Historical society makes Memorial Day plans

MAKING PARADE PLANS — Representatives of the Richmond Community Historical Society on hand at the April meeting to make plans for the Memorial Day parade it sponsors were, seated, from left, Treasurer Becky Swickard and Vice President Don Swickard; and standing, parade co-chairs Donna Corder and Wendy Byers. The parade will be held May 28 beginning at 11 a.m., with the theme of “Wave the Flag for Our Veterans.” -- Janice Kiaski

RICHMOND — The Crew House Museum on Main Street was a busy place April 10 as members of the Richmond Community Historical Society united to makes plans for the Memorial Day parade it sponsors.

Sights also were set on putting the wheels in motion to complete an outdoor project involving the re-pointing of the museum’s two other walls.

A major undertaking of 2017 involved having two sides of the original brick on the building re-pointed by workers from Montenery Masonry of Yorkville.

Work on having the back wall and wall facing Jax’s Pizza re-pointed is hoped to begin in June and be completed by fall.

Wendy Byers and Donna Corder, meanwhile, will return for a second year as co-chairs of the parade, which will begin at 11 a.m. on May 28, forming as always at the former Richmond Elementary School/Hardy Field parking lot.

The parade will proceed through town, led by Richmond American Legion Post 740 Honored Seven representatives. The guest speaker at Richmond Union Cemetery will be Coast Guard Rear Adm. Joseph M. Vojvodich, formerly of Richmond. Dave Grimm Jr. of Texas, also a Richmond native, will deliver the “Gettysburg Address.”

Historical society members chose “Wave the Flag for Our Veterans” as the theme and selected Mavourneen Kearney of Wintersville, formerly of Richmond, for grand marshal honors.

Wreath carriers are Tallyn Larkins, daughter of Ben and Melody Larkins, and Bailey Tharp, daughter of Lenny and Kayla Tharp.

Because of safety and space concerns, no parking will be permitted at Hardy Field where the floats are lined up, it was decided. Only parade participants will be allowed past Legion Street.
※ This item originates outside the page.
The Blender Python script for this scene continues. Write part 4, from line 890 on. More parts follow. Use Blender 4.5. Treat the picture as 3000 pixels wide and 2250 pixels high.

All drop-offs will be done at the corner of Legion Street, and traffic will be directed to other parking areas, including the Richmond United Methodist Church, the parking lot below gazebo park, the grassy lot next to the post office, behind Everhart Memorials and at the corner of state Route 152 S. and Main Street.

Volunteers will be recruited to help with parking.

As a means of communicating parade information as well as historical society information, Corder was given the green light to create a Facebook page for the Richmond Community Historical Society.

The April meeting also brought news that the basement window replacement project has been completed.

The museum continues to enjoy visitor appreciation of its collection of all things Richmond, including its Jefferson Union High School memorabilia rooms on the second floor, a showcase of a myriad of donated school items.

The group uses the museum to promote the history of the town that observed its 200th anniversary during 2015.

The museum once was home to Henry Crew in this Quaker community that he migrated to from Virginia in 1814, establishing a general merchandise store in 1816 the family operated for a full century.

Crew also owned a packing house and bought grain and wool for shipment and served as Richmond’s first postmaster for 19 years.

The historic house built in 1826, and once a station on the Underground Railroad, was continuously in the Crew family until 1972, when Evelyn “Eppie” Crew was the last to live there.

When the building faced an uncertain future after that, a group of concerned townspeople united, purchasing the house with the aid of grants. The village of Richmond is now the owner, while the historical society maintains the contents and handles much of the building and grounds maintenance.

“Our purpose is to preserve the history of Richmond and the area,” Phil Judy, president, has noted. “We were fortunate to have had Don Thompson’s written and pictorial accounts of the past, some of which are published as a history book that we have for sale,” he said.

“The Crew House itself has now been a fixture in the village of Richmond for 190 years, and the historical society members are proud of being able to maintain it,” Judy said.

The museum features a variety of Richmond memorabilia inside. Outside, the bell from the former one-room Mount Tabor schoolhouse, which was donated by the Kvocka family, is mounted in front. A mural on the side of the building, meanwhile, depicts an old street scene from early Richmond.

The museum in past years has hosted bi-weekly open houses in June, July and August, with specific dates and times to be announced, and also is available for private visits. Classes from the former JUHS having reunions, for example, are welcome to call to make an appointment as part of their get-together festivities.

In addition to Phil and Sandy Judy, secretary, other officers of the historical society are Don Swickard, vice president, and his wife, Becky Swickard, treasurer.

The historical society holds meetings on the third Tuesday of every other month beginning at 7 p.m. Membership is $5 a year. Its website is www.crewhouseweebly.com.

The next meeting is set for 7 p.m. May 15. Anyone is welcome to attend meetings or become a member.